Today I ate lunch with Mikhel and Rosita at the table, because the rest of the family was out. It was by far the most fun lunch I’ve had so far. Among other things, I started talking to Mikhel about music. My academic director lent me a CD of a “Quechua rock-blues” band called “Uchpa,” (which means “smoke” according to Mikhel), and he said he has heard of them. They’re interesting, to say the least—pretty much just loud electric rock/blues, but all the words are in Quechua. So anyway, Mikhel asked me what kind of music I listen to in the United States, and I said, “rock alternativo.” Mikhel said that he also listens to “rock alternativo”; especially the Cranberries, Dido, and Coldplay (I got a kick out of that). Although he lamented that none of the bands from the US ever come to Peru, and if they do they only stop in Lima and never get down to Cuzco. He then invited me to play “Carnaval games” (aka, throwing water balloons at each other) with him and his friends in the Plaza de Armas on Sunday, which is the last day of Carnaval.

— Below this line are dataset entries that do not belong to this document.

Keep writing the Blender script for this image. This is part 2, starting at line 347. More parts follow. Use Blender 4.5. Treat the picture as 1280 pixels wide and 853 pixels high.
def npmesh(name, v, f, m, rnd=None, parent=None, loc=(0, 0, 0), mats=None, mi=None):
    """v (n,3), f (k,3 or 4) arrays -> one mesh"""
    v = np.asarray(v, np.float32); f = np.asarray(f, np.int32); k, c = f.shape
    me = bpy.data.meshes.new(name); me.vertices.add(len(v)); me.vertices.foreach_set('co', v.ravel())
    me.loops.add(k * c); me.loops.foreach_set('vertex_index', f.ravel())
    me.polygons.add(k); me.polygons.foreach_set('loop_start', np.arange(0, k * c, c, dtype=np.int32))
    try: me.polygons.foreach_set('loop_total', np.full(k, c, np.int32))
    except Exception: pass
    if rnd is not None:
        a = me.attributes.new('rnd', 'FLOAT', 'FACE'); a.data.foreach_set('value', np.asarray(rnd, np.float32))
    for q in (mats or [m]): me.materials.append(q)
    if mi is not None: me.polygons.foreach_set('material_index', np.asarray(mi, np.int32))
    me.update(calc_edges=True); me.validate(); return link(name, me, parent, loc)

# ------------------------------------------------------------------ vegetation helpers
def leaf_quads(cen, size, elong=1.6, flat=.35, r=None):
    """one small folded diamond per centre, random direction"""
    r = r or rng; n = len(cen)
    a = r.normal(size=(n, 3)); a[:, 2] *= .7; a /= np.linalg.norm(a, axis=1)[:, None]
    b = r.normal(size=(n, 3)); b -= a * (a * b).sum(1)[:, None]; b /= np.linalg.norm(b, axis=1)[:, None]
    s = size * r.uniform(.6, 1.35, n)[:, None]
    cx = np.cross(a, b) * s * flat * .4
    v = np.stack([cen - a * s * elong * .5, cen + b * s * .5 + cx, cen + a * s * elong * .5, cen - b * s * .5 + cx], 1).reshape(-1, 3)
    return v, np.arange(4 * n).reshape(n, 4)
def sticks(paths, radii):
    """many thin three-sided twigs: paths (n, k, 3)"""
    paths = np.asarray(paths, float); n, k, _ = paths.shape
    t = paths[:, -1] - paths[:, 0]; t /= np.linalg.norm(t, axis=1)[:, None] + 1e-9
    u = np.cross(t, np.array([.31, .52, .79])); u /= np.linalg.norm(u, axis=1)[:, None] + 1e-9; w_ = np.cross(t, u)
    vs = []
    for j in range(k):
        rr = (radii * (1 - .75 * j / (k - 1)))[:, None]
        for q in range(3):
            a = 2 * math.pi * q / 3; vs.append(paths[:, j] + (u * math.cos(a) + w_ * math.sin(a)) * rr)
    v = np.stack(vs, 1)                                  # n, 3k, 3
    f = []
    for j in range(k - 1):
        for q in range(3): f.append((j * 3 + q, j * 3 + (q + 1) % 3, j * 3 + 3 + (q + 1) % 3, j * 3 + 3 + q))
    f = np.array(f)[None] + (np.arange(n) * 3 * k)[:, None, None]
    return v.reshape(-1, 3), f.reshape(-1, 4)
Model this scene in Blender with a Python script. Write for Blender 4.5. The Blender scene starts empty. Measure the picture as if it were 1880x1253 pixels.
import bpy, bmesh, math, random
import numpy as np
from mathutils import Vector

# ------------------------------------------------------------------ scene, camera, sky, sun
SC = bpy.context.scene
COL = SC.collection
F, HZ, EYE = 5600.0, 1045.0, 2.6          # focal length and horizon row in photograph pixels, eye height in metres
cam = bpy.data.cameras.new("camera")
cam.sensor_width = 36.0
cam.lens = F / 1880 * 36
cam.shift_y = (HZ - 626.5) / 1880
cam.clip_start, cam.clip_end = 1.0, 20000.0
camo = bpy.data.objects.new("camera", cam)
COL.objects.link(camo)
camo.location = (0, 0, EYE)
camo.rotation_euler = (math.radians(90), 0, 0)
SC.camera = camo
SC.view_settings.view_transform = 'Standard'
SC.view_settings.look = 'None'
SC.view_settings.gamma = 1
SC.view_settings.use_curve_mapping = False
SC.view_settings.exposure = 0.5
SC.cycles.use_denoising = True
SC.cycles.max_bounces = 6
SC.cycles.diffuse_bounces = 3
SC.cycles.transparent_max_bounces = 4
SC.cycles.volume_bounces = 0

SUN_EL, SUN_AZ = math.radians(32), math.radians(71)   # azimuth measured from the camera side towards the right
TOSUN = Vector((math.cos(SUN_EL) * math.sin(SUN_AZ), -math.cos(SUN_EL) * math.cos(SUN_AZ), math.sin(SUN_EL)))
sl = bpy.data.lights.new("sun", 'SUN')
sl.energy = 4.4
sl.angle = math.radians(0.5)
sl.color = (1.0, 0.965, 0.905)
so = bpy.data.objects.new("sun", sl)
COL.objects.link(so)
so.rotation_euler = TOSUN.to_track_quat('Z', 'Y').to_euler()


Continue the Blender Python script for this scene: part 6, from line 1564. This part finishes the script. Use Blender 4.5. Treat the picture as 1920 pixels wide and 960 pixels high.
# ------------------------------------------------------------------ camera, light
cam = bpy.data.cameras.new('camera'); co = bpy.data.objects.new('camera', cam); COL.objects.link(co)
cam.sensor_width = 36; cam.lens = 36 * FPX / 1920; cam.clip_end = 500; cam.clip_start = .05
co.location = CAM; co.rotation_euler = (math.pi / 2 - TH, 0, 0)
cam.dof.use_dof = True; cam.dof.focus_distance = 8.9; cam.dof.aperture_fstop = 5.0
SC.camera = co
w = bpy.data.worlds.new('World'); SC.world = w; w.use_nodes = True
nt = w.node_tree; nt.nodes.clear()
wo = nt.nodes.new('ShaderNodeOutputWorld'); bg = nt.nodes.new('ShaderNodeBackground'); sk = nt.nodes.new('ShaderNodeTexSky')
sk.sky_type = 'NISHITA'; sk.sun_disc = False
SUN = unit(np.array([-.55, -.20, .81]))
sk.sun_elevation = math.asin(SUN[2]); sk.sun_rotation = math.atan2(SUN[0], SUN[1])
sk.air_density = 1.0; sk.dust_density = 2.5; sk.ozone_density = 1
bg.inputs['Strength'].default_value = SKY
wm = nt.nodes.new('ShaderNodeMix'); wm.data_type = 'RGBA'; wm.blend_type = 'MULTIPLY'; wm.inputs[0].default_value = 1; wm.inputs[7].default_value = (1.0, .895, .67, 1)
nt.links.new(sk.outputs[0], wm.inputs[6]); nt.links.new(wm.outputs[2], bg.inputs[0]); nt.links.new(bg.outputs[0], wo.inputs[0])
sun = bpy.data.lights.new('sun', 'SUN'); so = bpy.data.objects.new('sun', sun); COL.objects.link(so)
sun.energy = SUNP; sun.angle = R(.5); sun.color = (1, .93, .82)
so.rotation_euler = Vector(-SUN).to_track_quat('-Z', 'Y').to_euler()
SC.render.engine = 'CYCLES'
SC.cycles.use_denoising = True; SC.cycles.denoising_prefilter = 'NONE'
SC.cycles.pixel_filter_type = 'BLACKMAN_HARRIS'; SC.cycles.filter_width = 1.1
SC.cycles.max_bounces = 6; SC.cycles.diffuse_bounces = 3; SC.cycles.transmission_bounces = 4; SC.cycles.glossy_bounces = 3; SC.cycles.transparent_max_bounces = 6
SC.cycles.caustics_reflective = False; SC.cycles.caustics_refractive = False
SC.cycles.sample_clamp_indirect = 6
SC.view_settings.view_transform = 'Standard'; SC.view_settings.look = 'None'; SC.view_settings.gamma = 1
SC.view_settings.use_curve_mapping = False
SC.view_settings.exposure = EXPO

I’m highly looking forward to that.

In other news, I finally got the two boys, Nicholas and Josef, to talk to me. I won my way into their hearts with gifts: a moose stuffed animal (native to Vermont, I did not hesitate to point out!) and a stuffed Patrick toy (the Spongebob Squarepants character. Here he is called “Patricio” and Spongebob is “Bob Esponja”). Now they can suddenly both understand my Spanish and Josef at least has started talking to me. They're cute kids.

Tonight I am going to a soccer game, in which the Cuzco team, Cienciano, is playing a team from Mexico. That should be an experience. More on that later.